REBA. Reba McEntire (vocals) "Sunday Kind of Love," "Respect," "Silly Me," seven others. MCA MCA-42134 $7.98.

For female country singers being a singer often means being a "vocal actress." Singing about the blues isn't enough, the singer has to become the person feeling the pain.Reba McEntire may be the best that's ever been at it. Listen to her hit single "Somebody Should Leave." When she sings the title line, we hear a subtle melancholy wail, but as soon as she starts talking about "those babies down the hall" she's an earth mother standing between hell and her kids.

In her latest album McEntire pushes those interpretive skills a step farther.

Like Linda Ronstadt, McEntire has such talent, country music alone can't hold her. She wants it all, from torch songs to Tin Pan Alley.

For some time people in the industry have been buzzing about her new direction with this album. And when she released "Sunday Kind of Love" as her latest single, it was obvious Reba McEntire plans to keep pressing the frontiers. Now and in the future.

"Reba" features everything from an old Otis Redding chestnut ("Respect") to tunes featuring instruments seldom used by hard country artists: the bazouki, for instance, and a DX-7 synthesizer, just to name two.

But then McEntire's been Female Vocalist of the Year enough years in a row now that she should be allowed to experiment. And this effort feels solid, a natural step.

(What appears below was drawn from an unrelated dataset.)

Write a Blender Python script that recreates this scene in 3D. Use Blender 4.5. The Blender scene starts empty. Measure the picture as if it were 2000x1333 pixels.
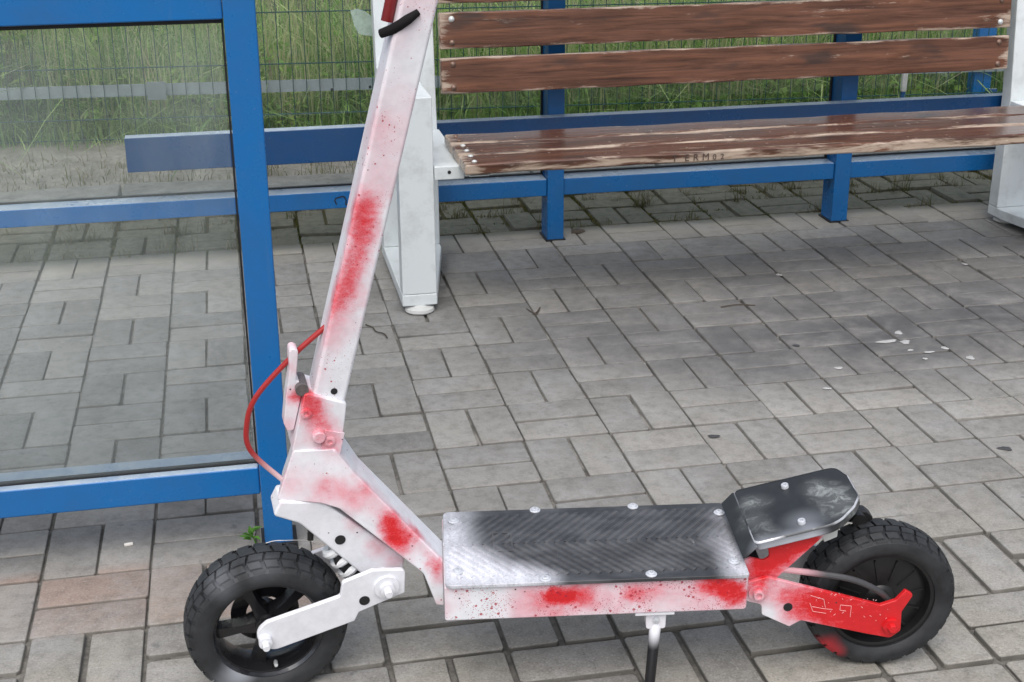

Still, it's taken her a long, winding road to get here.

She began as a calico cowgirl with the long dresses, boots and hair to her waist. At first, her biggest claim to fame was being the wife of rodeo cowboy Charlie Battle. About the time she recorded "Little Rock" her image changed. We got a "Bette McEntire," complete with painted-on pants, spiky hair and make-up to beat the band.

Now she seems to be settling into place between the two. There's a softer look to her now, and a softer feel to her music.

Perhaps she's finally found herself.

And "Reba," her latest album, gives us country music's best song stylist at her best.